There’s nothing like an exotic safari and near-death experience to make one open-minded about food. Travel back with me to the time I ventured to eat crocodile in Southern Africa.
Victoria Falls is one of the world’s great natural wonders. The wide Zambezi River thunders majestically along the borders of four countries: Zimbabwe, Zambia, Botswana, and Namibia. Its surrounding flood plains and savannahs provide hospitable, seasonal refuges for testy hippos and crocodiles, elephant and antelope, hyenas, zebras, and even large cats.
It is a great place for safaris, and I was fortunate to experience one for myself. Staying near the Falls and Livingston, Zambia, it took a combination of bus, boat, foot (border crossing), and wagon just to start our Botswana safari. We kicked off the safari with a pontoon boat tour of the river that separates Botswana from a skinny slice of Namibia.

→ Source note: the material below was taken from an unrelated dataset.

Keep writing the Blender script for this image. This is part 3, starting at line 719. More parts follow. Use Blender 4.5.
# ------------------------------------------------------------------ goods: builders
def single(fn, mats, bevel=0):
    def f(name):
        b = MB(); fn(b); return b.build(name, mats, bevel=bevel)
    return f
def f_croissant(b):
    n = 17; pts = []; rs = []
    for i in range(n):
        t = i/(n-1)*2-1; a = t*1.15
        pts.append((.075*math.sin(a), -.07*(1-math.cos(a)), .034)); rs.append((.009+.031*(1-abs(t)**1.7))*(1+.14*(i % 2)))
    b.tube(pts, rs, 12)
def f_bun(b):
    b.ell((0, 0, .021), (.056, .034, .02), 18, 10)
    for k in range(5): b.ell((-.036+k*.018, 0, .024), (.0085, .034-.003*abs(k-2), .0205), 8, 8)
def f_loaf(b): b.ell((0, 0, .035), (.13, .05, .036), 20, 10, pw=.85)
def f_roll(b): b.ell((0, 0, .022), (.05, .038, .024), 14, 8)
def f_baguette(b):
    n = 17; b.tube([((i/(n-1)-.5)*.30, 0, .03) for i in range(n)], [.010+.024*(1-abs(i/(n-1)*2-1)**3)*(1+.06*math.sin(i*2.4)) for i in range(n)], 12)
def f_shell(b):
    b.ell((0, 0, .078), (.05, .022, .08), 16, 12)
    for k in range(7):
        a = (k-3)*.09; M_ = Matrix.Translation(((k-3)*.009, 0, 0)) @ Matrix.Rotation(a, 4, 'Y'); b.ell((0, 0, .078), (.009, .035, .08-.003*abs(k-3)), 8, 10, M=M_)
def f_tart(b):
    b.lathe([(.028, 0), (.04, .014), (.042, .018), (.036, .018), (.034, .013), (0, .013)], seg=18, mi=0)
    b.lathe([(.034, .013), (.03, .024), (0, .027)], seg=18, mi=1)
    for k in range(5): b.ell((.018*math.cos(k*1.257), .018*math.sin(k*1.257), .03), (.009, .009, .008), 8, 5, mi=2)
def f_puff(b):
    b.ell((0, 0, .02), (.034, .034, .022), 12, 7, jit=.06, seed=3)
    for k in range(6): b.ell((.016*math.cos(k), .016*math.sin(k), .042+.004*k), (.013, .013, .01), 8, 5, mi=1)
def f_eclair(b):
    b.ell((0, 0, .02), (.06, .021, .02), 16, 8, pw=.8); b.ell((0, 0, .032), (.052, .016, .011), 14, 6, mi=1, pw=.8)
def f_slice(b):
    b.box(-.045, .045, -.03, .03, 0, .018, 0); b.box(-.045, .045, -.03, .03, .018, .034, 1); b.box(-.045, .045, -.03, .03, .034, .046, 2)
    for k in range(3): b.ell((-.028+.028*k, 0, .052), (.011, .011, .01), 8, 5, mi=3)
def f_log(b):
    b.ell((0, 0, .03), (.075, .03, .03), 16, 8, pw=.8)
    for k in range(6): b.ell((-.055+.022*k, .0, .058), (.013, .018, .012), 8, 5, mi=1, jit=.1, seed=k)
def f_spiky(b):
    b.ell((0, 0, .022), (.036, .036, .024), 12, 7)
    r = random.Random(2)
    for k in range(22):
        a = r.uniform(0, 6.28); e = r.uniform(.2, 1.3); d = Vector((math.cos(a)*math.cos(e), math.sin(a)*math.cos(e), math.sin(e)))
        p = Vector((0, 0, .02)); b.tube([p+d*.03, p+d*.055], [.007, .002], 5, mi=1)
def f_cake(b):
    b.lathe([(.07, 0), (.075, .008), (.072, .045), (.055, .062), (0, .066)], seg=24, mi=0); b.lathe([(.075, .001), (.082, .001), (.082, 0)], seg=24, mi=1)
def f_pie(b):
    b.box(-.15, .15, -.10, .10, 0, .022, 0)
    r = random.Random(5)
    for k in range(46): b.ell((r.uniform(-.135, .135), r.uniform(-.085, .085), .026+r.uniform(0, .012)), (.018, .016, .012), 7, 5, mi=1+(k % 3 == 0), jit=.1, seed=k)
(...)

My colleague and I befriended a mixed group of Americans and Aussies, three of whom had amazing new digital cameras to shoot promotional material for a large camera manufacturer. We reveled at the ubiquitous hippos and crocodiles, as well as a few elephants bathing in riverside ponds.
After a buffet lunch that skewed Italian, our bunch made our way to guided Jeep land tours. Hoping to catch a rare November glimpse of a big cat, we weren’t successful, but we saw antelope and related species frolic, along with numerous birds, and elephants peacefully grazing nearby. Or so we thought.
A sudden thunderstorm arose. Here’s something to know about Elephants: They absolutely lose their (expletive) with thunderstorms. If you’ve ever seen a dog or horse panic with thunder, that has nothing on elephants. Because when a particularly loud clap of thunder shook our patch of earth from less than a mile away, probably every elephant in the area – males, females, and babies – took off running. No, stampeding. As in what you read in books when you are a curious child, never envisioning that it actually does happen in the wild.
A herd of elephants stampeding unidirectionally is a truly amazing and frightening thing. It is the sort of event that you don’t appreciate the full magnitude until after the fact. But when elephants began to swarm and crowd our Jeep, which stood between them and safety, our guide and driver froze, telling us not to move or make noise. No words, just freeze. The rest of us were silent, thinking, uh oh…if HE’S scared, and he does this almost daily, maybe we should worry. With the engine off and our obnoxious tourists’ dialogue ground to a halt, the stillness in the pre-rain air, the sound of strangely fast elephants lumbering through the underbrush and dust, the smell of rain in the not so far distance – it provided an eerie moment and reminder of the awe, beauty, and danger in nature.
Two minutes later, the vast majority of maybe 60 elephants had passed us without incident, running away from the river. We then turned around and slowly gained speed to get the heck out of there. We made it safely back to our wagons, then boats, then to the Zambian border, where I almost was detained because I’d made the mistake of a single-entry visa. Oops. A few phone calls later, we were allowed to return to Zambia and the comfort of our hotel. The day’s events certainly conjured up an appetite for dinner. Choosing to splurge on a sumptuous buffet, we sampled a range of what I call “safe” dishes cooked to appeal to the typical international traveler – African resort-ified versions of European and American standbys. If course, being an exotic destination for the average guest, the hotel also offered westernized versions of African dishes, including crocodile.
Having survived an elephant stampede, I had every reason to try crocodile. Note to the casual reader: I will try almost anything vegetarian and weird, but mystery meat scares me. So while this might sound like a no-brainer to many of you, it was not to me.
So I was pleasantly surprised at the tenderness and turkey-like flavor of the crocodile. It was easy to forget I was eating a scaly, carnivorous reptile capable of tearing me to shreds like a baby water buffalo. It was meat! It was simply grilled, allowing the flavor of the steak to stand for itself. Some say it tastes like chicken, but to me, the meat was visibly more pink, like turkey, and it had more flavor than chicken. So maybe chicken-eating crocodiles would taste like chicken…?
At any rate, the crocodile steak was much less exotic and more familiar than I would have expected. It was another reminder that our world is small, full of experiences we can all relate to as humans – well, humans with income and means. Despite my own American privilege and the shelter offered by a tourist’s bubble, I felt honored to experience this slice of Africa, its friendly and survivalist peoples, and even a crocodile steak.